Chas Jones, Ph.D.

2011.11.03. Sustainability Course. Week 2.

2011.11.03. Sustainability Course. Week 2.

To save time and reduce repetitiveness, I will summarize the course at the end of each week. It is important to me to document the Sustainability Short Course that I am participating in, but one post per week will probably suffice regarding the class content. On Monday, we had two interesting lectures by Wilf Swartz (University of British Columbia – Vancouver), a PhD student in Fisheries. The first was a general overview of the history and current state of global fisheries. I really enjoyed that conversation and would love to talk with him more extensively about the topic. The 2nd lecture was about the attempts at the World Trade Organization to get rid of government subsidies related to the global fisheries market because subsidies allow fisheries from some countries to out-compete equivalent fisheries in other countries. Suppressed fish prices and costs of harvest lead to overfishing and excessive numbers of fishing vessels and increased investment in fisheries relative to the actual value. None of these things are good for sustainable fisheries. Bottom line: At present, our fisheries are very over-fished and are likely facing an impending collapse. North Atlantic cod fisheries had a huge collapse twenty years ago. Other fisheries have followed and those types of collapses are becoming more frequent globally.

Dr. Noriyuka Tanaka  on Nuclear contamination and radiation – An interesting lecture on the Fukushima disaster caused by primarily by human caused errors associated with designs for earthquakes and tsunamis.  Lots of background information on radiation and recorded levels of radiation exposure throughout areas of Japan.  The data appears to show that Sapporo has some of the lowest radiation exposure, but doesn’t offer any comparative values, so I have no idea if the values were high or not compared to what I am typically exposed to.

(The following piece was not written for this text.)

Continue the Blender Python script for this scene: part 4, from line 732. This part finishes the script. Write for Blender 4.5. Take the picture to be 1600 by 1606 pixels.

Mr. Majima- Sustainability and the ethics of war – A engaging and intriguing couple of lectures that incite and inspire many tangential thoughts on related subjects.

Mr. Majima – Ethics in Sustainability  – A very good set of lectures by Mr. (not yet has his doctorate) Majima on Ethics in Sustainability.  He has some wonderfully engaging exercises and his lecture style stands out (in a positive way) from may professors that I have had in all of my university experiences (and that is a lot!)  Anyhow, future students of Dr. Majima will find him a great professor, I am sure.